Exercise: Exclude the pictures and reproduce the remaining data exactly as written.

Supplied material:
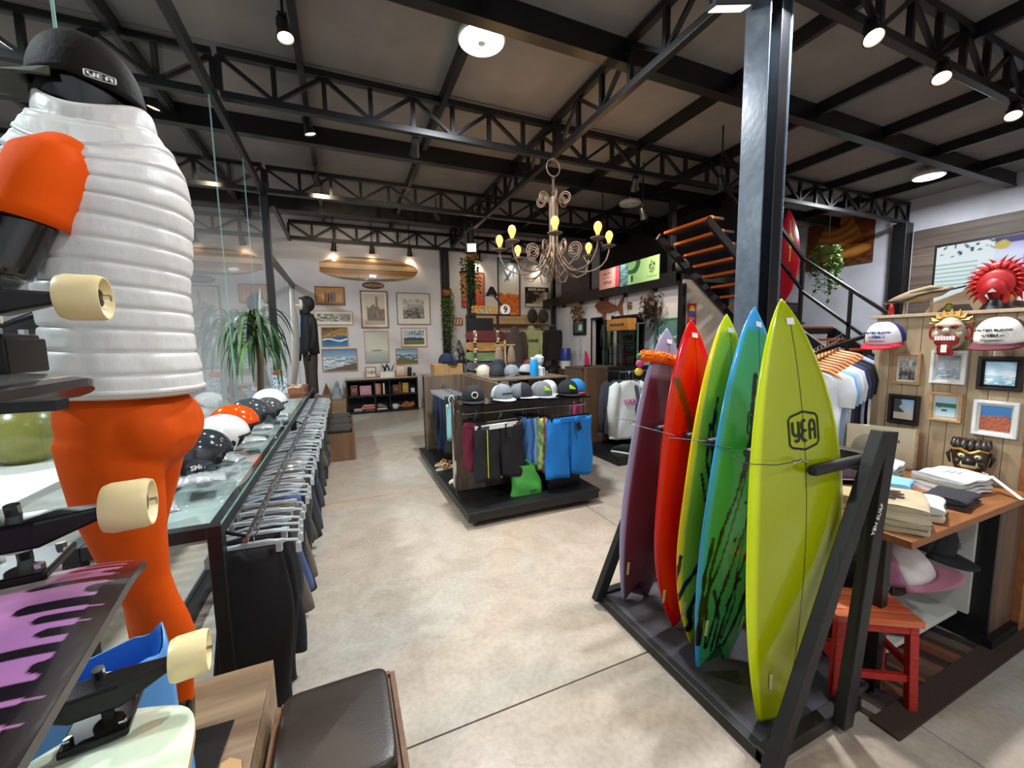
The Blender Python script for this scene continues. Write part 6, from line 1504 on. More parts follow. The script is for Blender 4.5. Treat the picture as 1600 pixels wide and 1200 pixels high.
# ================================================================= stairs
TREAD = mat('orange_tread', '#c05a1c', .45, 0, .12, 6)
def stairs():
    t = thing('staircase', 'L-shaped black steel stair with orange wooden treads and railings', 'staircase', (5.05, 4.37, 0))
    # upper flight along +x going down; landing; lower flight towards the viewer
    n1 = 10
    for k in range(n1):
        MB().b2((.225 * k, .03, 3.40 - .17 * k), (.225 * k + .06, .96, 3.44 - .17 * k)).build('tread_nosing', TREAD, t, bevel=.004)
        MB().b2((.225 * k + .06, .03, 3.40 - .17 * k), (.225 * k + .27, .96, 3.435 - .17 * k)).build('tread', mat('dark_tread', '#3a2a22', .6), t)
    for y in (.0, .98): MB().bar((-.1, y, 3.36), (2.25, y, 3.42 - 2.35 * .17 / .225), .05, .12).build('stringer', BLK, t, bevel=.003)
    MB().b2((2.05, 0, 1.70), (3.15, 1.0, 1.80)).build('landing', BLK, t)
    MB().b2((2.1, .02, 1.80), (3.1, .98, 1.83)).build('landing_board', TREAD, t)
    n2 = 9
    for k in range(n2): MB().b2((2.14, -.235 * (k + 1), 1.58 - .18 * k), (3.06, -.235 * k - .0, 1.62 - .18 * k)).build('tread', TREAD, t, bevel=.004)
    for x in (2.1, 3.1): MB().bar((x, .05, 1.72), (x, -2.2, 1.72 - 2.25 * .18 / .235), .05, .22).build('stringer', BLK, t, bevel=.003)
    # railings
    a = (2.1, 0, 2.95); MB().bar((.2, 0, 4.02 + .3), a, .045, .045).build('handrail', BLK, t); MB().bar((.2, 0, 3.86), (2.1, 0, 2.45), .04, .04).build('mid_rail', BLK, t)
    MB().b2((2.075, -.025, 1.75), (2.125, .025, 2.98)).build('rail_post', BLK, t); MB().b2((1.4, -.02, 2.3), (1.44, .02, 3.45)).build('rail_post', BLK, t)
    e = -1.9
    MB().bar(a, (2.1, e, 2.95 + e * .83), .045, .045).build('handrail', BLK, t); MB().bar((2.1, 0, 2.42), (2.1, e, 2.42 + e * .83), .04, .04).build('mid_rail', BLK, t)
    for y in (-.72, -1.5): MB().b2((2.08, y - .02, 1.62 + y * .766), (2.12, y + .02, 2.95 + y * .83)).build('rail_post', BLK, t)
    for x, y in ((2.1, .95), (3.1, .05), (3.1, .95)): MB().b2((x - .04, y - .04, 0), (x + .04, y + .04, 1.70)).build('landing_post', BLK, t)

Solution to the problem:
The Blender Python script for this scene continues. Write part 6, from line 1504 on. More parts follow. The script is for Blender 4.5. Treat the picture as 1600 pixels wide and 1200 pixels high.
# ================================================================= stairs
TREAD = mat('orange_tread', '#c05a1c', .45, 0, .12, 6)
def stairs():
    t = thing('staircase', 'L-shaped black steel stair with orange wooden treads and railings', 'staircase', (5.05, 4.37, 0))
    # upper flight along +x going down; landing; lower flight towards the viewer
    n1 = 10
    for k in range(n1):
        MB().b2((.225 * k, .03, 3.40 - .17 * k), (.225 * k + .06, .96, 3.44 - .17 * k)).build('tread_nosing', TREAD, t, bevel=.004)
        MB().b2((.225 * k + .06, .03, 3.40 - .17 * k), (.225 * k + .27, .96, 3.435 - .17 * k)).build('tread', mat('dark_tread', '#3a2a22', .6), t)
    for y in (.0, .98): MB().bar((-.1, y, 3.36), (2.25, y, 3.42 - 2.35 * .17 / .225), .05, .12).build('stringer', BLK, t, bevel=.003)
    MB().b2((2.05, 0, 1.70), (3.15, 1.0, 1.80)).build('landing', BLK, t)
    MB().b2((2.1, .02, 1.80), (3.1, .98, 1.83)).build('landing_board', TREAD, t)
    n2 = 9
    for k in range(n2): MB().b2((2.14, -.235 * (k + 1), 1.58 - .18 * k), (3.06, -.235 * k - .0, 1.62 - .18 * k)).build('tread', TREAD, t, bevel=.004)
    for x in (2.1, 3.1): MB().bar((x, .05, 1.72), (x, -2.2, 1.72 - 2.25 * .18 / .235), .05, .22).build('stringer', BLK, t, bevel=.003)
    # railings
    a = (2.1, 0, 2.95); MB().bar((.2, 0, 4.02 + .3), a, .045, .045).build('handrail', BLK, t); MB().bar((.2, 0, 3.86), (2.1, 0, 2.45), .04, .04).build('mid_rail', BLK, t)
    MB().b2((2.075, -.025, 1.75), (2.125, .025, 2.98)).build('rail_post', BLK, t); MB().b2((1.4, -.02, 2.3), (1.44, .02, 3.45)).build('rail_post', BLK, t)
    e = -1.9
    MB().bar(a, (2.1, e, 2.95 + e * .83), .045, .045).build('handrail', BLK, t); MB().bar((2.1, 0, 2.42), (2.1, e, 2.42 + e * .83), .04, .04).build('mid_rail', BLK, t)
    for y in (-.72, -1.5): MB().b2((2.08, y - .02, 1.62 + y * .766), (2.12, y + .02, 2.95 + y * .83)).build('rail_post', BLK, t)
    for x, y in ((2.1, .95), (3.1, .05), (3.1, .95)): MB().b2((x - .04, y - .04, 0), (x + .04, y + .04, 1.70)).build('landing_post', BLK, t)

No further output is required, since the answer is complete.